BELLEVUE, WA – The Second Amendment Foundation today filed a lawsuit in federal district court in Tacoma, seeking a permanent injunction against enforcement of portions of Initiative 594, the 18-page gun control measure that took effect Dec. 4, alleging that “portions of I-594…are so vague that a person of ordinary intelligence cannot understand their scope,” and that other parts violate the Second Amendment outright.
Joining SAF in this action are the Northwest School of Safety, Puget Sound Security, Inc., the Pacific Northwest Association of Investigators, the Firearms Academy of Seattle, six individual citizens including SAF founder and Executive Vice President Alan Gottlieb and the Gottlieb Family Trust. They are represented by Seattle attorneys Steven Fogg and David Edwards, and Bellevue attorney Miko Tempski.
Named as defendants are Attorney General Bob Ferguson and Washington State Patrol Chief John Batiste, in their official capacities.

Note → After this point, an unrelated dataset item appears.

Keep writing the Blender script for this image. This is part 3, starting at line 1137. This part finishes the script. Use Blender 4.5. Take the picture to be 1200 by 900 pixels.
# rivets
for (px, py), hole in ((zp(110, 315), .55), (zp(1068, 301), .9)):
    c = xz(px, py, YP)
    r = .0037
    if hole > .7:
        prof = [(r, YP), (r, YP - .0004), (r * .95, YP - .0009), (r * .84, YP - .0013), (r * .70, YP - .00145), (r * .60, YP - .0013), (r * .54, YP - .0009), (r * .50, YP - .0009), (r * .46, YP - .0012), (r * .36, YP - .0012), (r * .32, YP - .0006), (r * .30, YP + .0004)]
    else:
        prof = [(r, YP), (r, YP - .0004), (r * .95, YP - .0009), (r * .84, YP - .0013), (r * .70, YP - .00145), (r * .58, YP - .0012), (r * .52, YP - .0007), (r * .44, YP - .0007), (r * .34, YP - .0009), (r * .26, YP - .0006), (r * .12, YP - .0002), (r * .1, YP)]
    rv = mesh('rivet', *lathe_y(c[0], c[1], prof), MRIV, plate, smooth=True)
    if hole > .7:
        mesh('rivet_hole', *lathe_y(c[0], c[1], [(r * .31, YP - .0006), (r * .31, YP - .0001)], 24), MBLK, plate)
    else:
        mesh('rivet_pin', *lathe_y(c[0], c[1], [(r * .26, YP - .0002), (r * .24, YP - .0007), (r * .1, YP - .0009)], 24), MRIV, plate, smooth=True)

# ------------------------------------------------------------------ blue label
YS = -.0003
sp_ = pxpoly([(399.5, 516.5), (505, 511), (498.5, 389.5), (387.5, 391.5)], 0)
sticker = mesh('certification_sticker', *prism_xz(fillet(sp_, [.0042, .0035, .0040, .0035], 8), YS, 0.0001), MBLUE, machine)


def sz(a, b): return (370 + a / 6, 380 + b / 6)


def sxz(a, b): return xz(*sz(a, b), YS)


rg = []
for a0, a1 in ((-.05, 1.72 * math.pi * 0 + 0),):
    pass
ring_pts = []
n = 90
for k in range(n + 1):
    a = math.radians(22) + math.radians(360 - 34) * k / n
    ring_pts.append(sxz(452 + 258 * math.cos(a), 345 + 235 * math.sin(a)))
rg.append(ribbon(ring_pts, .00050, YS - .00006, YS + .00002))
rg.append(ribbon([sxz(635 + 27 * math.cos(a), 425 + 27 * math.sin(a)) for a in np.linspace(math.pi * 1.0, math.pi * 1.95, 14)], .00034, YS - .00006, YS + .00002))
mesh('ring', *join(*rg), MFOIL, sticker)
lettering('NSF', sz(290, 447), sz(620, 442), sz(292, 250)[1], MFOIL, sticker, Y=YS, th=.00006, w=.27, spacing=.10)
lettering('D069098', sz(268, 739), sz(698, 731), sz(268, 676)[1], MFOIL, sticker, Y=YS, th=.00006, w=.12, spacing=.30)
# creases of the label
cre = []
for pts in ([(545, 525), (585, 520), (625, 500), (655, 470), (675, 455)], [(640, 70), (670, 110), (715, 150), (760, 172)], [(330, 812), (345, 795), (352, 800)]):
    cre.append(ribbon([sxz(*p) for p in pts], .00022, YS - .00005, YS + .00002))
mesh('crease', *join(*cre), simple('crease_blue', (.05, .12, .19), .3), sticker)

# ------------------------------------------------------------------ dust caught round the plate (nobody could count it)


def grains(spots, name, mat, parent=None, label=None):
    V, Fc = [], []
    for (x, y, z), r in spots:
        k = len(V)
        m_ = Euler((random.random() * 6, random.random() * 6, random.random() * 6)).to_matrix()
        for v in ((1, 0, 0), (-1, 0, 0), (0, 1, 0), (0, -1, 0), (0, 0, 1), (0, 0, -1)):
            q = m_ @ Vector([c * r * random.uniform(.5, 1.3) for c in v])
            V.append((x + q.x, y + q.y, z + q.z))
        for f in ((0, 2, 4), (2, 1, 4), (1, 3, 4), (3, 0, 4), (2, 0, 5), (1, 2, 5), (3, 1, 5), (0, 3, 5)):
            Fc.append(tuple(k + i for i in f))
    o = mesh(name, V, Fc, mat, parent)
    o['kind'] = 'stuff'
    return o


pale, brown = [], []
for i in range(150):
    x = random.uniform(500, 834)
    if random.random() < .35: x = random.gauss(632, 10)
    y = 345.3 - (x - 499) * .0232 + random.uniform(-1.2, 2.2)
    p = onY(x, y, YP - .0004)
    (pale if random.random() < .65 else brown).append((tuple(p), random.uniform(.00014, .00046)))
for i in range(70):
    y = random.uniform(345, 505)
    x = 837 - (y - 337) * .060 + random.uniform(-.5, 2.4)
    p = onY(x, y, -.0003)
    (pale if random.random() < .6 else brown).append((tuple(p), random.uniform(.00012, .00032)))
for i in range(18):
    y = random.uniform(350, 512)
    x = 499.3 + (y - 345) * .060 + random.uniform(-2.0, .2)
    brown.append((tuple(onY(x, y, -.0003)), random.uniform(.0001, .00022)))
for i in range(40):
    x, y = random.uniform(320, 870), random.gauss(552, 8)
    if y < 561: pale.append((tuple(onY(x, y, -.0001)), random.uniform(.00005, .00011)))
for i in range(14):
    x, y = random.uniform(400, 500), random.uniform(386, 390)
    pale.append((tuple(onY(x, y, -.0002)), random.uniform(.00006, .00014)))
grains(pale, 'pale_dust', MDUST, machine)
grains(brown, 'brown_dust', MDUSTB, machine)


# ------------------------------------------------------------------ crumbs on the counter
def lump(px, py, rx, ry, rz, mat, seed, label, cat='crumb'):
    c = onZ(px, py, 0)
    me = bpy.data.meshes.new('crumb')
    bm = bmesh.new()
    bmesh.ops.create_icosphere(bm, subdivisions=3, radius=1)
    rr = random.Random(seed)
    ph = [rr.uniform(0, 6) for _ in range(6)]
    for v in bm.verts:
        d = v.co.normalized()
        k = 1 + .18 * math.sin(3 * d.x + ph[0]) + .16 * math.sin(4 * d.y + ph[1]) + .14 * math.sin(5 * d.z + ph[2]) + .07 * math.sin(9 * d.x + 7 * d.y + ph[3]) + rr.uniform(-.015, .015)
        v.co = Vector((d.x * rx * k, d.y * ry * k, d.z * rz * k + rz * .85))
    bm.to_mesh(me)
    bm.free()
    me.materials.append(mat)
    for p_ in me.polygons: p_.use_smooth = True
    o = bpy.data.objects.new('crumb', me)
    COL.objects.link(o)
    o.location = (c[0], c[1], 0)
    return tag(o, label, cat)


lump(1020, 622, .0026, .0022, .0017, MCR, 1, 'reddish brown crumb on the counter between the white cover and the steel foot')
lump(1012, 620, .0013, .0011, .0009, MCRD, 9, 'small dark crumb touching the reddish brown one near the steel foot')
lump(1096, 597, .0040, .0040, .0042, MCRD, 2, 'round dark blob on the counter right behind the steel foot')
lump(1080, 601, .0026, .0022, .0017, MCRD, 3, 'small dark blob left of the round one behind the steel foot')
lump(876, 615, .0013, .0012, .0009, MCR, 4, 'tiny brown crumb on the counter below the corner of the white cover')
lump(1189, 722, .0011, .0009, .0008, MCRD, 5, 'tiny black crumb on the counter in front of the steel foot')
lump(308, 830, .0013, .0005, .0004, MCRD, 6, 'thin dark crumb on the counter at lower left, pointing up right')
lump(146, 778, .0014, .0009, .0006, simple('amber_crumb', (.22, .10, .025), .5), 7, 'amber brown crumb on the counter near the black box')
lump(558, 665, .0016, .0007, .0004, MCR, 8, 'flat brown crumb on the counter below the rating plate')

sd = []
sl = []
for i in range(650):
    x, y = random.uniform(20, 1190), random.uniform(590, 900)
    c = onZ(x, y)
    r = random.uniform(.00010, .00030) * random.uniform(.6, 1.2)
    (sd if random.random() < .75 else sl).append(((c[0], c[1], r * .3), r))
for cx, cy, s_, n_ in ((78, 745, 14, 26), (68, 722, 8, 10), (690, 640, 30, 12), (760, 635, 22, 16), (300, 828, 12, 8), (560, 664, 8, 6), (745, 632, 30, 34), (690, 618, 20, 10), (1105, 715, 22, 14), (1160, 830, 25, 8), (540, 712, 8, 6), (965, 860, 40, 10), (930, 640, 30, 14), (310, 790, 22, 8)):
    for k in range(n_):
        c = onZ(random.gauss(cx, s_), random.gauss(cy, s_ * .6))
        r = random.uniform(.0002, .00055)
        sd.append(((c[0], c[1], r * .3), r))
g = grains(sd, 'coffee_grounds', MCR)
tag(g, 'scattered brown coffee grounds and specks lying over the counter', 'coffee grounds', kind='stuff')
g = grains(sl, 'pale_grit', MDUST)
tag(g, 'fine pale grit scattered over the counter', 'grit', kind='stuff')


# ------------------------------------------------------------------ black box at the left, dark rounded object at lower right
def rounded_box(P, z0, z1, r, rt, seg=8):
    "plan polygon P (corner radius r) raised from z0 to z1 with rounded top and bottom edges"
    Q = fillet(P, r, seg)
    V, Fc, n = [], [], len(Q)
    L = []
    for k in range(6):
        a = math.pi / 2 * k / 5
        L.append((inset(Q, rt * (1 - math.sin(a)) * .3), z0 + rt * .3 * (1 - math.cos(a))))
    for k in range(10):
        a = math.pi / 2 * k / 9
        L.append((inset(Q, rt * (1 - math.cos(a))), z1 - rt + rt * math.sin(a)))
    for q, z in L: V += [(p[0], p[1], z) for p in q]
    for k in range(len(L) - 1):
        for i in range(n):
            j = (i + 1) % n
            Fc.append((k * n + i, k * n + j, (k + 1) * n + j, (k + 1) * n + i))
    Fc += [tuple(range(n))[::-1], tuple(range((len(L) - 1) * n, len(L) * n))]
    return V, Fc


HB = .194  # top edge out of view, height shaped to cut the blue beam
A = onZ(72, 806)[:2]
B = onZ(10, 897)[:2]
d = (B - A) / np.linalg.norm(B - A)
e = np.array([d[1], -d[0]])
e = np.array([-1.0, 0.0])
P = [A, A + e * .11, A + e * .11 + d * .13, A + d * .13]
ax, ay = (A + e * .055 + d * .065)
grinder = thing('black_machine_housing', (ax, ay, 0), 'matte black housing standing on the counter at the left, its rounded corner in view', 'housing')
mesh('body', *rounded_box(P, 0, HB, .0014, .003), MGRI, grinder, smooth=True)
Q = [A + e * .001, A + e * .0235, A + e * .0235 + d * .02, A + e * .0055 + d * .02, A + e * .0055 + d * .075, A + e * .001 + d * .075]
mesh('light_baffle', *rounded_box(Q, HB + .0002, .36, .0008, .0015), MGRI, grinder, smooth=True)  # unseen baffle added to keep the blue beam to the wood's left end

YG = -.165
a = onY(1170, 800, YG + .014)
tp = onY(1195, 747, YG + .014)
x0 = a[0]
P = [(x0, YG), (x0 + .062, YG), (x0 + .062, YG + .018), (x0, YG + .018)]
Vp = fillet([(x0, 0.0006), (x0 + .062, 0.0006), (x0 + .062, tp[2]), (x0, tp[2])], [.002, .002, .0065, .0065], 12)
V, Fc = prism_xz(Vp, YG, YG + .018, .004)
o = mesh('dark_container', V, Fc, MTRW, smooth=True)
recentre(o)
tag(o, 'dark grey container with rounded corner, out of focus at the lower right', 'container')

“We took this action due to the confusing and arbitrary language and nature of I-594,” Gottlieb explained. “Three of our plaintiffs, including my son, are residents of other states and cannot legally borrow handguns for personal protection while traveling in Washington. Under I-594, all transfers must be done through federally-licensed firearms dealers, but under federal law, dealers cannot legally transfer handguns to residents of other states. I-594 also essentially prohibits our non-resident plaintiffs from storing their own firearms here.
“This measure effectively infringes upon, if not outright prohibits, the exercise of their constitutionally-protected right to bear arms under the Second Amendment,” he added.
Gottlieb pointed to a recent directive from the state Department of Fish and Wildlife to its volunteer hunter education instructors regarding firearms transfers in class that amount to “straw-man transfers.” The lawsuit also notes that the State Patrol said it could not prove that a change of possession not covered by an I-594 exemption was a “transfer,” making enforcement of the new law “difficult if not impossible.”
“We’re not trying to stop background checks,” Gottlieb said. “We’re taking action against a poorly-written and unconstitutionally vague measure that criminalizes activities that are perfectly legal anywhere else in the country, thus striking at the very heart of a constitutionally-protected, fundamental civil right.”